> **Given records**:
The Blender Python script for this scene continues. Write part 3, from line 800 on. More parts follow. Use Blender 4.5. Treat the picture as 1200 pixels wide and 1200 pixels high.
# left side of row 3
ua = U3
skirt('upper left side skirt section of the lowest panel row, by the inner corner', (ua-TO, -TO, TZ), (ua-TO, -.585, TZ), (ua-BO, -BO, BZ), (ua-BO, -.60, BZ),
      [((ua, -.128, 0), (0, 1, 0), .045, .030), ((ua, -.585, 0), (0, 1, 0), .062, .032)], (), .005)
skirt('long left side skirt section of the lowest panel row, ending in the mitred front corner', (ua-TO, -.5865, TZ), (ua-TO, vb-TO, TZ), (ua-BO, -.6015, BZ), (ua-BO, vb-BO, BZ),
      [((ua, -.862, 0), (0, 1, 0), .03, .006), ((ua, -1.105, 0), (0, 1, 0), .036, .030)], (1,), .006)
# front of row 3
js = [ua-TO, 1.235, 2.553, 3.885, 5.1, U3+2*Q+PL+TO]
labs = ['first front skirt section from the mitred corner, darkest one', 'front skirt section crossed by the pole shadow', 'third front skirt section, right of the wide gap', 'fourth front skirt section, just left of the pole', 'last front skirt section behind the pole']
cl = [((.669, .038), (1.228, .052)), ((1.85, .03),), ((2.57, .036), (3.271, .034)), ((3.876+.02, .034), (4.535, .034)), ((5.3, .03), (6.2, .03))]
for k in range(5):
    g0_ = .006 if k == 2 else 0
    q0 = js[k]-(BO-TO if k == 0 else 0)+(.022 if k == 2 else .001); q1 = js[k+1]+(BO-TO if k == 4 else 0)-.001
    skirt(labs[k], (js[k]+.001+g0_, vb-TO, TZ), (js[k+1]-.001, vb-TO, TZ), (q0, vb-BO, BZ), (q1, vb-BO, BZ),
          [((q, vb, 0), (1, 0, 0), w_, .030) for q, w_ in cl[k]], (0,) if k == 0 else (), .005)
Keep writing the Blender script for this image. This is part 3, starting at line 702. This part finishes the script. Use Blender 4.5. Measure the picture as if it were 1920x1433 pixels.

> **Set problem**: Up to and including the line with "[((q, vb, 0), (1, 0, 0), w_, .030)", repeat the entries exactly, beginning at their first line.

> **Output for this exercise**:
The Blender Python script for this scene continues. Write part 3, from line 800 on. More parts follow. Use Blender 4.5. Treat the picture as 1200 pixels wide and 1200 pixels high.
# left side of row 3
ua = U3
skirt('upper left side skirt section of the lowest panel row, by the inner corner', (ua-TO, -TO, TZ), (ua-TO, -.585, TZ), (ua-BO, -BO, BZ), (ua-BO, -.60, BZ),
      [((ua, -.128, 0), (0, 1, 0), .045, .030), ((ua, -.585, 0), (0, 1, 0), .062, .032)], (), .005)
skirt('long left side skirt section of the lowest panel row, ending in the mitred front corner', (ua-TO, -.5865, TZ), (ua-TO, vb-TO, TZ), (ua-BO, -.6015, BZ), (ua-BO, vb-BO, BZ),
      [((ua, -.862, 0), (0, 1, 0), .03, .006), ((ua, -1.105, 0), (0, 1, 0), .036, .030)], (1,), .006)
# front of row 3
js = [ua-TO, 1.235, 2.553, 3.885, 5.1, U3+2*Q+PL+TO]
labs = ['first front skirt section from the mitred corner, darkest one', 'front skirt section crossed by the pole shadow', 'third front skirt section, right of the wide gap', 'fourth front skirt section, just left of the pole', 'last front skirt section behind the pole']
cl = [((.669, .038), (1.228, .052)), ((1.85, .03),), ((2.57, .036), (3.271, .034)), ((3.876+.02, .034), (4.535, .034)), ((5.3, .03), (6.2, .03))]
for k in range(5):
    g0_ = .006 if k == 2 else 0
    q0 = js[k]-(BO-TO if k == 0 else 0)+(.022 if k == 2 else .001); q1 = js[k+1]+(BO-TO if k == 4 else 0)-.001
    skirt(labs[k], (js[k]+.001+g0_, vb-TO, TZ), (js[k+1]-.001, vb-TO, TZ), (q0, vb-BO, BZ), (q1, vb-BO, BZ),
          [((q, vb, 0), (1, 0, 0), w_, .030) for q, w_ in cl[k]], (0,) if k == 0 else (), .005)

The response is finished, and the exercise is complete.